A final note on this decision: The per curiam decision highlighted, again in a footnote, that Monday’s decision in the privacy case leaves “unsettled” the “nature” of the “complex” questions surrounding fetal “personhood” protections in Florida — which Grosshans discussed in her dissent because of her view that the ballot measure “could, and likely would, impact” the understanding of “personhood” in Florida and thus should be discussed in the summary.
In sum, November’s vote is important.
And now, after Monday, both abortion rights and marijuana legalization will be on Florida’s ballot.
If there is a privacy right to decisional and personal autonomy, but such right doesn’t extend to a woman having the decision and autonomy to decide whether to carry a pregnancy to term, you’re legally making women second class citizens and appropriating their wombs.
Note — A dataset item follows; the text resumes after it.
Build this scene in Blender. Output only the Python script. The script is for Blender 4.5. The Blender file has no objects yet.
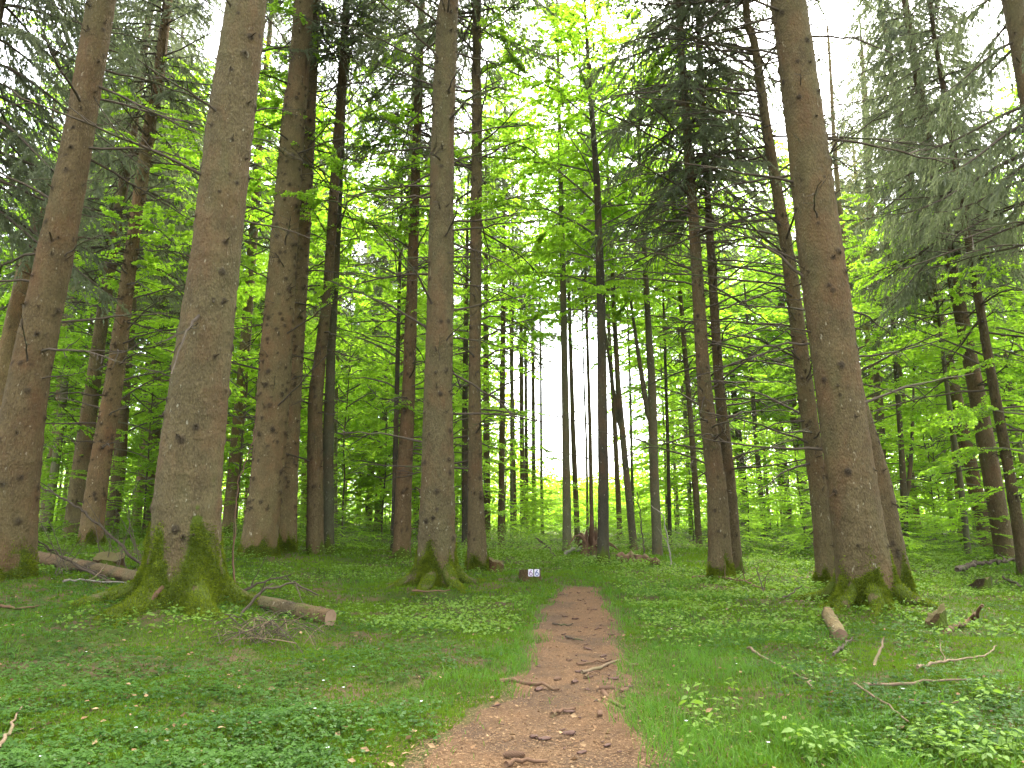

Fetal 'personhood' is a daft idea, but, even if a fetus were a person, that shouldn't have to raise such difficult questions. Why would a fetus have rights to someone else's body? What other persons in our law have rights to another's body?
It would have to be interpreted instead as a form of parental responsibility. And that raises the question of what constitutes consent to parenthood. The simple act of becoming pregnant - which can easily result from both nonconsensual sex and from the failure of a contraceptive, even when used responsibly - cannot possibly be sufficient to yield legal consent to parenthood.
Properly understood, the instances in which even a fetus which were a legal person would have rights that would conflict with the rights of the person whose body it inhabits, should be rare indeed.